Multi-Crystalline polymer systems: Biodegradable triblock terpolymers and nanostructured blends. Morphology, Crystallization and properties

• Autores: Jordana K. Palacios Gutiérrez
• Directores de la Tesis: Alejandro Jesús Müller Sánchez (dir. tes.)
• Lectura: En la Universidad del País Vasco - Euskal Herriko Unibertsitatea ( España ) en 2017
• Idioma: inglés
• Tribunal Calificador de la Tesis: Marian Gómez Fatou Rodríguez (presid.), José Ramón Sarasua Oiz (secret.), Dario Cavallo (voc.)
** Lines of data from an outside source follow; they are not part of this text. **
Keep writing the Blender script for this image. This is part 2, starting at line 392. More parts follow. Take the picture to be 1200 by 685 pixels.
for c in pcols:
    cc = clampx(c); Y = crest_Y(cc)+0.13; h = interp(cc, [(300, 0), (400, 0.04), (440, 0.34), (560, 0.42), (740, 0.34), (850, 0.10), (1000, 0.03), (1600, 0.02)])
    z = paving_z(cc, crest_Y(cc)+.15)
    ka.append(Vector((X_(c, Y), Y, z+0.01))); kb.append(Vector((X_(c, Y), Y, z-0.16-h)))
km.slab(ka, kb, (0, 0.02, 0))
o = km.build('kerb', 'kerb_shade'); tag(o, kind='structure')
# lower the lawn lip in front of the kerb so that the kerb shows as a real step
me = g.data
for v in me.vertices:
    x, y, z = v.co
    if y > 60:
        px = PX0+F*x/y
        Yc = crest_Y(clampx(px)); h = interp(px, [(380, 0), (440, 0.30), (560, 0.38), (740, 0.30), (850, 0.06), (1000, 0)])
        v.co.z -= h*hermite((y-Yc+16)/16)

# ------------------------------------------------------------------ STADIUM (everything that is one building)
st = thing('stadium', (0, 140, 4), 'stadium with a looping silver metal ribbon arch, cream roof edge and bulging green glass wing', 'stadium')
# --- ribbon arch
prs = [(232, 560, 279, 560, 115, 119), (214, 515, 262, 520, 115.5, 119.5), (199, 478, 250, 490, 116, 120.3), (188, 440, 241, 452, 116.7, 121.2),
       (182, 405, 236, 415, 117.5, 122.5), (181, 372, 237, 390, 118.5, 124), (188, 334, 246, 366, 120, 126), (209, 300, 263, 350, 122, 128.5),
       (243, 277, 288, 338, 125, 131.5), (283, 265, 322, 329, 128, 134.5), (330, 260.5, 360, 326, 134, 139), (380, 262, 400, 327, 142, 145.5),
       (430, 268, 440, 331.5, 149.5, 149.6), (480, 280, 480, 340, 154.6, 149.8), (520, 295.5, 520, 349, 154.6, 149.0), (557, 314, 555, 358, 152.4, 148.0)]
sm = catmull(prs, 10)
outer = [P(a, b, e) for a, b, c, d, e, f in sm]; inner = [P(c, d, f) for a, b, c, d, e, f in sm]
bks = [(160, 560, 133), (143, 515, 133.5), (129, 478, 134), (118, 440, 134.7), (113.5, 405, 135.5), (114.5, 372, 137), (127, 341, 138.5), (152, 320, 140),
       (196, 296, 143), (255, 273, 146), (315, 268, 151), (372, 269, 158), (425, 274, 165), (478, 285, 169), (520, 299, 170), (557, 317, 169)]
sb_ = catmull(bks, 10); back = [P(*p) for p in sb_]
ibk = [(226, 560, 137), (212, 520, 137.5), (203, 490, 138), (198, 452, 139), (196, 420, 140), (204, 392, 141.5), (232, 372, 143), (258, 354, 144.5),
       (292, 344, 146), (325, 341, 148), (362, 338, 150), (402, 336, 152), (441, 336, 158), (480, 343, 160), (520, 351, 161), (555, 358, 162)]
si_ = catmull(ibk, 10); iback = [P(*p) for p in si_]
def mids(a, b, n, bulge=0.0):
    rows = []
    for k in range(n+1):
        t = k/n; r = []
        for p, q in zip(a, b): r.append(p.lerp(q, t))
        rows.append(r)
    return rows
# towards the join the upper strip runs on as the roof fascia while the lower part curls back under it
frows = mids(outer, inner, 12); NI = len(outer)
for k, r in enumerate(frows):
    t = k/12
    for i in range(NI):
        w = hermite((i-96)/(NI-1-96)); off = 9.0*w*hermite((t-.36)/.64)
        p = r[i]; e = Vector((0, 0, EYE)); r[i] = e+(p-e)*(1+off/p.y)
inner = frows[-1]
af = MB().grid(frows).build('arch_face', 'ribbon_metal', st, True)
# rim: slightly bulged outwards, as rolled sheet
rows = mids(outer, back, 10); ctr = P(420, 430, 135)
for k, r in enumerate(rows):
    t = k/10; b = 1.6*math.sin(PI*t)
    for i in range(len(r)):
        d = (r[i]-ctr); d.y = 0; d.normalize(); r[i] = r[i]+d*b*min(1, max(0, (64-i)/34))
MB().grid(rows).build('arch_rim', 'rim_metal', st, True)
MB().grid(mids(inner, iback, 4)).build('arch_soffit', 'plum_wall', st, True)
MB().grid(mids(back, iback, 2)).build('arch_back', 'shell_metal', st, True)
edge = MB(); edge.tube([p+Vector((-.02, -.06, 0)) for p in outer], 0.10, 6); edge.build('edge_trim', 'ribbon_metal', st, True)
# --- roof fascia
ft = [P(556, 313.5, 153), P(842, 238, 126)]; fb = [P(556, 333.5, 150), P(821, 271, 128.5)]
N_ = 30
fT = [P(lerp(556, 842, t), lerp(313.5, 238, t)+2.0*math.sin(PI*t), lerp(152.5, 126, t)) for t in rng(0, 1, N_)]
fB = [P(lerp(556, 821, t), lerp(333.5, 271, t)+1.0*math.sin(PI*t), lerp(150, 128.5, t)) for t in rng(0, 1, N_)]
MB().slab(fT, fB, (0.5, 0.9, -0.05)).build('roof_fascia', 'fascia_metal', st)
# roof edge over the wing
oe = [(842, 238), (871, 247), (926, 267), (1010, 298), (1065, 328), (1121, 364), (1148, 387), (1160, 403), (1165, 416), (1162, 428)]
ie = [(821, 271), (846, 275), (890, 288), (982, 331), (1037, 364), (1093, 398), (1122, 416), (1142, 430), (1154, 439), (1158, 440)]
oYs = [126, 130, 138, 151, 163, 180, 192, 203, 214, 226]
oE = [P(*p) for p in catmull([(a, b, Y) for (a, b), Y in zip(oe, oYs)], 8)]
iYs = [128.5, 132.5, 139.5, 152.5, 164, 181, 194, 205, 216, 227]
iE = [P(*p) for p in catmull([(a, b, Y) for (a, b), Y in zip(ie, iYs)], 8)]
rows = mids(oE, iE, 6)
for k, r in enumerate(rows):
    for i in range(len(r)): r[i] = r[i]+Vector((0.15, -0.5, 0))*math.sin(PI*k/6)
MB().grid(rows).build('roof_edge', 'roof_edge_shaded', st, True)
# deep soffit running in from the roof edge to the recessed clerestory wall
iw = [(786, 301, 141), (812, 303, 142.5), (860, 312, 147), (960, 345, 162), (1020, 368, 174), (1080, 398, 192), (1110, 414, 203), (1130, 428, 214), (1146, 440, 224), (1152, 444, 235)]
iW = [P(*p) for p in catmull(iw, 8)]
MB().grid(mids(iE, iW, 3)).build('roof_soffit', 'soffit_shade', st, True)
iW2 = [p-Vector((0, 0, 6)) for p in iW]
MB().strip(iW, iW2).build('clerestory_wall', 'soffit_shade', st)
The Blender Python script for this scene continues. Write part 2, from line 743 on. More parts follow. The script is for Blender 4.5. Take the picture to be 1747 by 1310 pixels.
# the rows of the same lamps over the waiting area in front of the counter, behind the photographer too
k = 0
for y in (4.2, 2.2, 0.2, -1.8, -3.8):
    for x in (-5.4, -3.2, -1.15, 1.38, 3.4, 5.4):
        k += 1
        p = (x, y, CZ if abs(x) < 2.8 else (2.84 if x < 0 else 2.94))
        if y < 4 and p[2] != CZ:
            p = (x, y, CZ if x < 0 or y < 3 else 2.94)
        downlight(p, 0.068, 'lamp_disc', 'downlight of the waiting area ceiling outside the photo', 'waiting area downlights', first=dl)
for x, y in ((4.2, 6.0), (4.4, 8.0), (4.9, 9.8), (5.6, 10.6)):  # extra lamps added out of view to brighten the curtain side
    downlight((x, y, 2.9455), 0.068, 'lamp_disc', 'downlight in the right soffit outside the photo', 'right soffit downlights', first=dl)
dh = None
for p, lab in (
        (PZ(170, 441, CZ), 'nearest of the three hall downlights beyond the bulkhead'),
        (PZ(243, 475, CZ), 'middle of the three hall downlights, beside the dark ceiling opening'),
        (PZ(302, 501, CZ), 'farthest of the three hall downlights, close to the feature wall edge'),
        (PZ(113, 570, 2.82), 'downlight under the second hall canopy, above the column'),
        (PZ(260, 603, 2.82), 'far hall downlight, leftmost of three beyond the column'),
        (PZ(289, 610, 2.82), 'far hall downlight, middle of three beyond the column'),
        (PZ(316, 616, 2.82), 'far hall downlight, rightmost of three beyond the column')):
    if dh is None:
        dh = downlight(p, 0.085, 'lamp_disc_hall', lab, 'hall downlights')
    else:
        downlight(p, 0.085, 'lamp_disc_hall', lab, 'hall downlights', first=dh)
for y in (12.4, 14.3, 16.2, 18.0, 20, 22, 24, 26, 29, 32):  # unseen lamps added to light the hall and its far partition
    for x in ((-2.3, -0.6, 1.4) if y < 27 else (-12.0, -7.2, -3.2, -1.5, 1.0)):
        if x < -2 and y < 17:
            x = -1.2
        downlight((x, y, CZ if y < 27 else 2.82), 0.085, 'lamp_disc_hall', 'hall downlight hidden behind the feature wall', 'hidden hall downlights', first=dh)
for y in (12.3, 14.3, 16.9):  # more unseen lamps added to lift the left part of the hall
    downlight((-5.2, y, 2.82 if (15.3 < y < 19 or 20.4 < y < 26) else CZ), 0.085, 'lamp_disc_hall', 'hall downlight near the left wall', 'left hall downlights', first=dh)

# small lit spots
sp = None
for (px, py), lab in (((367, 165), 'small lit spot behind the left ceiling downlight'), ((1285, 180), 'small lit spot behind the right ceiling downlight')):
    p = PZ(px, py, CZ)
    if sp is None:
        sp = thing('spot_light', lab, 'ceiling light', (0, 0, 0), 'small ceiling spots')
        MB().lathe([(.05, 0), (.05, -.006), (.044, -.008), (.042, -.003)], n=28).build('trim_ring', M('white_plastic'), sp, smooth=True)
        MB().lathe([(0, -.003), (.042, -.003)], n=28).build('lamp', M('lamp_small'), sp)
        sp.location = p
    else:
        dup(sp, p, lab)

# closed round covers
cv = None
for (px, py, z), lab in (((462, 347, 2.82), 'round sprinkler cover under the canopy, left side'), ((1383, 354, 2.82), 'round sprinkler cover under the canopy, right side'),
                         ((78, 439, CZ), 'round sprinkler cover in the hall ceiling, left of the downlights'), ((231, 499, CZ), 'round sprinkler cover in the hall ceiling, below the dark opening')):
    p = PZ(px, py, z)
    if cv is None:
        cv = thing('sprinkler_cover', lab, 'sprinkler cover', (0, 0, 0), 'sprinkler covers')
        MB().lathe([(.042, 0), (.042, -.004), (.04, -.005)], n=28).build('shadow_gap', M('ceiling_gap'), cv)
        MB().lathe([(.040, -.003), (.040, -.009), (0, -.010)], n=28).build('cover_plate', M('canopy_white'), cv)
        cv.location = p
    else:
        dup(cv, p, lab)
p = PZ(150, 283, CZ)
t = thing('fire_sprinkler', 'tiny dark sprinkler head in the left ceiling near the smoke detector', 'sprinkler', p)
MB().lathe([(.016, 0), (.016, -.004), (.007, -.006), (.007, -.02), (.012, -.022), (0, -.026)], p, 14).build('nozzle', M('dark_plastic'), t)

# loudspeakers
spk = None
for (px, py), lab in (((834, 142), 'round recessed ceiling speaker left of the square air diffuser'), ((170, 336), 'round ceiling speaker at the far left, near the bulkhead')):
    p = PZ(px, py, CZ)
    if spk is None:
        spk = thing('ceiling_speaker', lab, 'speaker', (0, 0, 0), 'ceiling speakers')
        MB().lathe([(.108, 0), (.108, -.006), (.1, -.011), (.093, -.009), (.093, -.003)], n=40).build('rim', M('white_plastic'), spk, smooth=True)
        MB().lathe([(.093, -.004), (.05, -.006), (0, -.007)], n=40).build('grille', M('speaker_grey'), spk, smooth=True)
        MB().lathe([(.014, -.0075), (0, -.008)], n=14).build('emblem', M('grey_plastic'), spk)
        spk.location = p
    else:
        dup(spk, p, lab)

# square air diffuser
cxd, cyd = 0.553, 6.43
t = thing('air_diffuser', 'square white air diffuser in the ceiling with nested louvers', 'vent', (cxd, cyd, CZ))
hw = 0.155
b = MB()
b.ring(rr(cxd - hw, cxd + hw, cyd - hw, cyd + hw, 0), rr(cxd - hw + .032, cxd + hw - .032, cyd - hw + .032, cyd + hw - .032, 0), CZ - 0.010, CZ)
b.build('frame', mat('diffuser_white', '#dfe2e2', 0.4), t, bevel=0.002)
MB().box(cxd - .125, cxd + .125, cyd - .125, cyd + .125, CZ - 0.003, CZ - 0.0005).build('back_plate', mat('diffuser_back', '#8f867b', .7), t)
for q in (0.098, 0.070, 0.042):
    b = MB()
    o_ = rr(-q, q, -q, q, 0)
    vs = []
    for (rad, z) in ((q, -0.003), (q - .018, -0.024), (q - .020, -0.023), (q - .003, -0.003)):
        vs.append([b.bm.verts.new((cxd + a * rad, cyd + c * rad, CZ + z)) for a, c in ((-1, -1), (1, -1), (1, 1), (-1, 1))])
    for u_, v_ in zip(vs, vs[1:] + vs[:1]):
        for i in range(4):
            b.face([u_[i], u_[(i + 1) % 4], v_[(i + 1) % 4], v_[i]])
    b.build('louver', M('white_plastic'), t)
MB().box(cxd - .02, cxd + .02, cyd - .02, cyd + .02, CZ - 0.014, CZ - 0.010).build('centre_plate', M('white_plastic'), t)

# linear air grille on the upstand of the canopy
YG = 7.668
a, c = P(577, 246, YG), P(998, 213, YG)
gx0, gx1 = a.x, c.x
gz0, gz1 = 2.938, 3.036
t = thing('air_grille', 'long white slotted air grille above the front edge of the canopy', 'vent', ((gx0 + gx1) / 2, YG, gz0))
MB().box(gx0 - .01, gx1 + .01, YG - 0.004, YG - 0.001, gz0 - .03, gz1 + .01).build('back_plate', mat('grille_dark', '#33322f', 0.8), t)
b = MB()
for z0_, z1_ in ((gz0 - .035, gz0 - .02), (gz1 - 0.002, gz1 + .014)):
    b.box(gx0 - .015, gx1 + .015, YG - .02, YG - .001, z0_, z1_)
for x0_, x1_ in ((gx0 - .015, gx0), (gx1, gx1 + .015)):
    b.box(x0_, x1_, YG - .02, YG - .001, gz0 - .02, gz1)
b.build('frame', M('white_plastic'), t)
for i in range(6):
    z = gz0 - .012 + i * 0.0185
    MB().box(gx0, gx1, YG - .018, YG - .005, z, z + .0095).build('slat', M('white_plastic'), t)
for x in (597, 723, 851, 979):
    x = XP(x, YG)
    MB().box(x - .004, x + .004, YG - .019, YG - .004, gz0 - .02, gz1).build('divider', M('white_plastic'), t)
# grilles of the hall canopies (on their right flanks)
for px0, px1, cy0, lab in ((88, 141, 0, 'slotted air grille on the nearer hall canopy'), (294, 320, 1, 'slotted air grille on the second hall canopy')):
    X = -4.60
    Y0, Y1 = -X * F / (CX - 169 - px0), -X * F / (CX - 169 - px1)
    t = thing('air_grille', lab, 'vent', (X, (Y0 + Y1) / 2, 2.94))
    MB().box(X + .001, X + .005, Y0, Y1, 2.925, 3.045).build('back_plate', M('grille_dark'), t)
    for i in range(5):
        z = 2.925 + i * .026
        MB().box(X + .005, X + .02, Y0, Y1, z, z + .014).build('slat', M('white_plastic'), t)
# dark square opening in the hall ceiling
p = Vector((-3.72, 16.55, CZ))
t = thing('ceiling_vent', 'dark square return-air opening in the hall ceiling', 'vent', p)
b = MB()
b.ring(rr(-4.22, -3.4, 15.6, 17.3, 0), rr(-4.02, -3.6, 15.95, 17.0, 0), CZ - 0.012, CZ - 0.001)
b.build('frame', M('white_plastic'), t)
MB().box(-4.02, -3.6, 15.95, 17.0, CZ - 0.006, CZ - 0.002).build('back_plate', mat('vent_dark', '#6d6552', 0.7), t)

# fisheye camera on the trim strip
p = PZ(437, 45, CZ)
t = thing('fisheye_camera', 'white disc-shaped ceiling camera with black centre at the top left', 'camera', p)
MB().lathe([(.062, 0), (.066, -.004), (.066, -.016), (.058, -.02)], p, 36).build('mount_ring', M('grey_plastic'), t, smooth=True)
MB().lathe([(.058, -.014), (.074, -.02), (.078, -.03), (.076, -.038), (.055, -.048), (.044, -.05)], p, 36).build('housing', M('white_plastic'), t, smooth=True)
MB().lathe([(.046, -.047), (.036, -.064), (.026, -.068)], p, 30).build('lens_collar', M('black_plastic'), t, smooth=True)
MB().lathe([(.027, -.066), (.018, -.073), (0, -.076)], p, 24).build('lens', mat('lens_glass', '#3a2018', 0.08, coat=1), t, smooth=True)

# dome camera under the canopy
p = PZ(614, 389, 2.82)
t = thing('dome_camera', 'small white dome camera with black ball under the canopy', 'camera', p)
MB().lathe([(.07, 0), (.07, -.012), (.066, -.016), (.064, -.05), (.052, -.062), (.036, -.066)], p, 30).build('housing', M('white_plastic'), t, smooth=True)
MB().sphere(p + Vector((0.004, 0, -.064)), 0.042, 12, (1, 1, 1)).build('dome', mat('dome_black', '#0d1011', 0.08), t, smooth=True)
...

• Programa de doctorado: Programa de Doctorado en Química Aplicada y Materiales Poliméricos por la Universidad del País Vasco/Euskal Herriko Unibertsitatea
• Materias:
  • Química
    • Química macromolecular
      • Polímeros compuestos
      • Poliésteres
      • Análisis de polímeros
• Enlaces
  • Tesis en acceso abierto en: ADDI
• Resumen

  • In this PhD thesis, the morphology, crystallization behavior and properties of two multi-crystalline polymer systems with at least two crystallizable phases were addressed. The two systems chosen were: triple crystalline biodegradable PEO-b-PCL-b-PLLA triblock terpolymers and double crystalline PP/PA6 nanostructured blends with nanosilica and compatibilizer agents. The PEO-b-PCL-b-PLLA triblock terpolymers, with increasing PLLA content, exhibited a triple crystalline nature. The three blocks are able to crystallize separately and sequentially upon cooling from a homogeneous melt. The PLLA block templates the spherulitic morphology of the terpolymer for the subsequent crystallization of PCL and PEO blocks. Thus, three different lamellae of PLLA, PCL and PEO coexist together within the same spherulite. Complex competitive effects such as plasticizing, nucleation, anti-plasticizing and confinement occurred during the isothermal crystallization of the terpolymers. The second system, 80:20 PP/PA6 blends with a fixed amount of PPgMA and decreasing nanosilica content, was prepared by melt mixing.After optimization by varying components and composition, a PP/PA6 blend, stabilized with 1.6 % hydrophobic nanosilica and compatibilized with high grafting level PPgMA, exhibited a droplet size reduced morphology with enhanced ductility and barrier properties. The use of an optimal content of nanosilica along with a compatibilizer yields a synergistic effect on the PP/PA6 blend.